Cameron presents himself as a moderniser, while Liam Fox courts the right by calling for women to be banned from having abortions after as little as 12 weeks. But the real battle for the soiled crown of conservatism will probably be between Davis and Clarke. Each remains a sworn enemy of the working class.

Davis has the support of 66 MPs and is the main flagbearer of the right. He has unveiled a new Thatcherite vision based on cutting government spending and reducing marginal rates of tax, but at the same time has sought to woo One Nation conservatives with soothing speeches on social justice.

Clarke has been busy too, seeking to downplay his pro-European credentials. The stalling of the European constitution has made his makeover easier.
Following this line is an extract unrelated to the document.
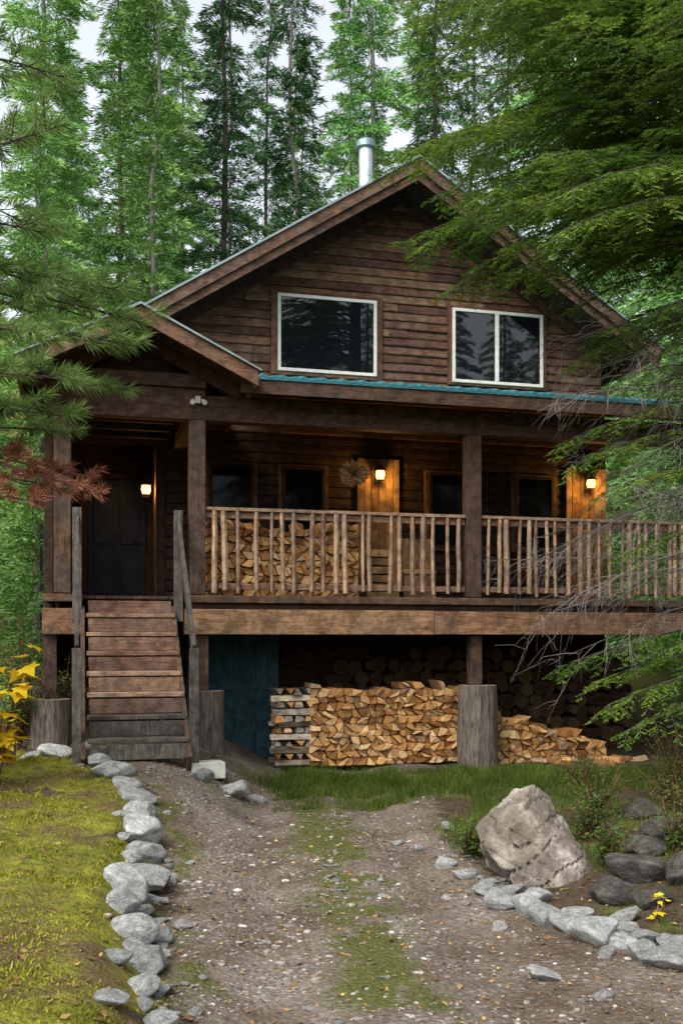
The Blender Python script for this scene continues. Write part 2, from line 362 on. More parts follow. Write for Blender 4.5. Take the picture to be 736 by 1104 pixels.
mb.box(-.2,6.4,2.004,2.12,-.3,5.1)
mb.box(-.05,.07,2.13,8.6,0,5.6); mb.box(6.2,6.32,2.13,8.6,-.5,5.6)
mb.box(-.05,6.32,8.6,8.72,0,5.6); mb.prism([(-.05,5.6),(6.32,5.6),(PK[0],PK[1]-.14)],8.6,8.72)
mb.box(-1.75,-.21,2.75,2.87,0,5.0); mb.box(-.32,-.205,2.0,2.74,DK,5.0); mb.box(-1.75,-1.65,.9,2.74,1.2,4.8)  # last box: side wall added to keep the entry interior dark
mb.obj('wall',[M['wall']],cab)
mb=MB()
T=.13; e0,e1=-.56,6.83
mb.prism([(e0,rz(e0)),PK,(e1,rz(e1)),(e1,rz(e1)-T),(PK[0],PK[1]-T),(e0,rz(e0)-T)],1.2,9.2,0)
mb.prism([(e0-.03,rz(e0)-.02+.004),(PK[0],PK[1]+.004),(e1+.03,rz(e1)-.02+.004),(e1+.03,rz(e1)+.015),(PK[0],PK[1]+.035),(e0-.03,rz(e0)+.015)],1.10,9.25,1)
for sgn,e in ((1,e0),(-1,e1)):
    for (t0,t1,d0,d1) in ((.0,.16,1.13,1.172),(.16,.28,1.18,1.198),):
        mb.prism([(e,rz(e)-t0),(PK[0]-sgn*.002,PK[1]-t0),(PK[0]-sgn*.002,PK[1]-t1),(e,rz(e)-t1)],d0,d1,2)
    mb.prism([(e+sgn*.3,rz(e+sgn*.3)-.135),(PK[0]-sgn*.002,PK[1]-.135),(PK[0]-sgn*.002,PK[1]-.30),(e+sgn*.3,rz(e+sgn*.3)-.30)],1.90,1.95,0)
roof=mb.obj('roof',[M['beamy'],M['greymetal'],M['barge']],cab)
mb=MB(); cx,cd=2.907,3.0
mb.tube([(cx,cd,7.9),(cx,cd,8.9),(cx,cd,9.12)],[.105,.105,.105],20,0)
mb.tube([(cx,cd,8.06),(cx,cd,8.2)],[.19,.115],20,0)
mb.tube([(cx,cd,8.68),(cx,cd,8.71)],[.112,.112],20,0)
mb.tube([(cx,cd,9.10),(cx,cd,9.125),(cx,cd,9.21),(cx,cd,9.24),(cx,cd,9.30)],[.11,.155,.155,.13,.02],20,1)
mb.obj('chimney',[M['flue'],M['cap']],roof,smooth=False)
mb=MB()
u0,u1=.45,7.7; za,zb=4.60,5.16; da,db=-.45,2.0
vs=[];fs=[]; n=int((u1-u0)/.03)
for i in range(n+1):
    u=u0+(u1-u0)*i/n; w=.010*math.sin(i*math.pi/2.0)+(.022 if i%8==0 else 0)
    vs+= [(u,da-.05,za-.01+.045+w),(u,db,zb+.045+w),(u,da-.05,za-.01+.02+w),]
for i in range(n):
    a=i*3; fs+=[(a,a+3,a+4,a+1),(a,a+2,a+5,a+3)]
mb.add(vs,fs,0)
mb.box(u0,u1,da-.045,da-.03,za-.01,za+.03,0)
def slab(x0,x1,y0,y1,z0,z1,t,m):
    mb.add([(x0,y0,z0-t),(x1,y0,z0-t),(x1,y1,z1-t),(x0,y1,z1-t),(x0,y0,z0),(x1,y0,z0),(x1,y1,z1),(x0,y1,z1)],[(0,3,2,1),(4,5,6,7),(0,1,5,4),(1,2,6,5),(2,3,7,6),(3,0,4,7)],m)
slab(u0,u1,da+.002,db-.05,za+.03,zb+.03,.05,1)
mb.box(u0,u1,da-.028,da,za-.17,za+.02,2)
mb.obj('porch_roof',[M['tealmetal'],M['beamy'],M['beam']],cab)
mb=MB(); x=.6
while x<7.6:
    zz=za-.09; mb.beam((x,da+.03,zz-.005),(x,1.98,zz+.555),.07,.15,0,up=(0,0,1)); x+=.61
mb.obj('rafters',[M['beamy']],cab)
ep=(-.686,5.25); es=.488; el,er=-1.98,.606
def ez(u): return ep[1]-es*abs(u-ep[0])
mb=MB()
mb.prism([(el,ez(el)),ep,(er,ez(er)),(er,ez(er)-.08),(ep[0],ep[1]-.08),(el,ez(el)-.08)],-.7,2.9,0)
mb.prism([(el-.03,ez(el)-.01),(ep[0],ep[1]+.004),(er+.03,ez(er)-.01),(er+.03,ez(er)+.01),(ep[0],ep[1]+.03),(el-.03,ez(el)+.01)],-.78,2.95,1)
for sgn,e in ((1,el),(-1,er)):
    mb.prism([(e,ez(e)-.006),(ep[0]-sgn*.002,ep[1]-.006),(ep[0]-sgn*.002,ep[1]-.17),(e,ez(e)-.17)],-.74,-.702,2)
    mb.prism([(e+sgn*.12,ez(e+sgn*.12)-.09),(ep[0]-sgn*.002,ep[1]-.09),(ep[0]-sgn*.002,ep[1]-.25),(e+sgn*.12,ez(e+sgn*.12)-.25)],-.12,-.05,0)
    mb.box(e-.02,e+.02,-.698,2.9,ez(e)-.16,ez(e)-.085,2)
mb.obj('entry_roof',[M['beamy'],M['greymetal'],M['rim']],cab)
mb=MB()
mb.box(-1.72,.10,-.10,.10,4.545,4.70)
mb.box(-1.72,7.6,-.09,.09,4.17,4.33)
mb.box(.11,7.6,-.055,.055,4.335,4.47)
mb.box(-1.72,.10,-.05,.05,4.335,4.54,0,.1)
mb.box(-1.62,-1.46,.1,2.7,4.17,4.33); mb.box(-.1,.06,.1,1.95,4.17,4.33)
mb.obj('porch_beam',[M['beam']],cab,bevel=.008)
mb=MB(); mb.prism([(-1.7,4.71),(.34,4.71),(ep[0],5.14)],.12,.14); mb.box(-1.64,-.2,.16,2.7,4.40,4.43)
for k in range(5): mb.box(-1.64,-.2,.3+k*.5,.37+k*.5,4.30,4.40)
mb.obj('ceiling',[M['wall']],cab)
mb=MB(); mb.box(-.095,.095,-.095,.095,DK+.02,4.17); pme=mb.mesh('porch_post',[M['post']])
for u in (-1.52,0,3.45,6.9):
    o=put('porch_post',pme,cab,(u,0,0)); b=o.modifiers.new('b','BEVEL'); b.width=.012; b.segments=2
mb=MB(); mb.box(-.075,.075,-.075,.075,.9,1.66); ume=mb.mesh('under_post',[M['post']])
for u in (-1.66,.06,3.5): put('under_post',ume,cab,(u,.05,0))
def stump(u,d,z0,z1,r,seed):
    mb=MB(); n=28; vs=[];fs=[]; lv=10
    for i in range(lv+1):
        t=i/lv; z=z0+(z1-z0)*t
        for k in range(n):
            a=2*math.pi*k/n; q=r*(1+.10*(1-t)**2+.07*noise.noise(Vector((math.cos(a)*1.5+seed,math.sin(a)*1.5,z*1.5)))+.05*noise.noise(Vector((math.cos(a)*6+seed,math.sin(a)*6,z*2))))
            vs.append((q*math.cos(a),q*math.sin(a),z))
    for i in range(lv):
        for k in range(n): k2=(k+1)%n; fs.append((i*n+k,i*n+k2,(i+1)*n+k2,(i+1)*n+k))
    mb.add(vs,fs,0); mb.add([vs[lv*n+k] for k in range(n)],[tuple(range(n))],1)
    mb.obj('log_footing',[M['stump'],M['cut']],cab,loc=(u,d,0))
stump(-1.66,-.02,.2,.93,.235,1); stump(.15,.02,.2,1.0,.17,2); stump(3.53,.02,-.12,1.03,.245,3)
mb=MB()
x=-1.72
while x<7.6:
    a,b=x,x+.135; mb.box(a,b,-.09 if (a>-.18 or b<-1.3) else -.02,2.0 if a>-.2 else 2.74,DK-.04,DK,1); x+=.14
for k in range(16):
    u=-1.6+k*.6; mb.box(u,u+.05,.12,1.98,1.83,DK-.045,1)
mb.box(-.16,7.55,-.15,-.095,DK-.075,DK+.012,2); mb.box(-1.74,-1.30,-.15,-.095,DK-.075,DK+.012,2)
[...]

He calculates that the Tory grassroots will be more concerned with victory in 2009 than with his past support for the single market, notwithstanding their Europhobia.

Among Tory voters he is more popular than Davis. Yet he is perceived in Westminster as being arrogant for declining to woo the new intake of MPs who form nearly 40% of the parliamentary party.

The next leader won’t be in place until at least the New Year, but Tory woes run much deeper. Whether it’s Iraq, anti-terror laws, ID cards or further privatisations and pension cuts, Blair’s already grabbed their policies.

They cannot refashion themselves as a centre party without splitting asunder. While every time they make rabid announcements designed to appeal to their shrinking core vote, they alienate broad layers of the electorate.

Nevertheless, although it might seem unlikely at the moment, it is not completely ruled out that the Tories could recover sufficiently to win the next election, particularly if New Labour are damaged by economic crisis.

But the faultline running through Tory ranks has still not fully exhausted itself. Defections and even splits may occur. Some, fearful of disappearing salaries, could without scruple, make the small journey to the welcome door of Blair and Brown. Others may embrace the Liberal Democrats.

The most reactionary wing, concluding that it’s all up with the Tories may move to create a new unashamedly right-wing populist party with a programme of opposition to EU and support wider anti-immigration and asylum policies.

This process is unfinished and the Tories’ travails are set to continue long after they’ve left the Blackpool conference.